German cash offer for Olympics terror victims is insulting, say families

GERMANY has indicated it is willing to pay further compensation to the families of 11 Israeli athletes killed at the 1972 Olympics in Munich by Palestinian terrotrists.

But family members of the athletes have criticised the proposed amount as “insulting”.

In Israel, Ilana Romano, the widow of Yossef Romano, a weightlifter who was one of the first Israelis killed, said that Germany’s current offer was “degrading” and the victims’ survivors rejected it.

The relatives have long criticised how German authorities handled the attack and its aftermath.

Demands for further compensation threatened to overshadow a planned memorial event for the 50th anniversary of the massacre.

Germany’s interior ministry said it is holding talks with the relatives and that the “serious consequences for the surviving dependents” should be reassessed.

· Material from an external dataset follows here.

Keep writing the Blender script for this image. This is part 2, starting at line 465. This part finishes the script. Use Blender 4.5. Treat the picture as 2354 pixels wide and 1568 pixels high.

The ministry added that an offer of further payments to the surviving relatives of the victims was planned.

Members of the Black September terror group broke into the Olympic Village and took athletes from Israel’s national team hostage on September 5, 1972.

Their goal was to force the release of prisoners held by Israel and two left-wing extremists in German jails.

Eleven Israelis and a German police officer died during the attack.

Immediately after the attack, Germany made payments to the relatives of the victims amounting to about to about £1.72 million.

In 2002, the surviving relatives received another £2.5 million.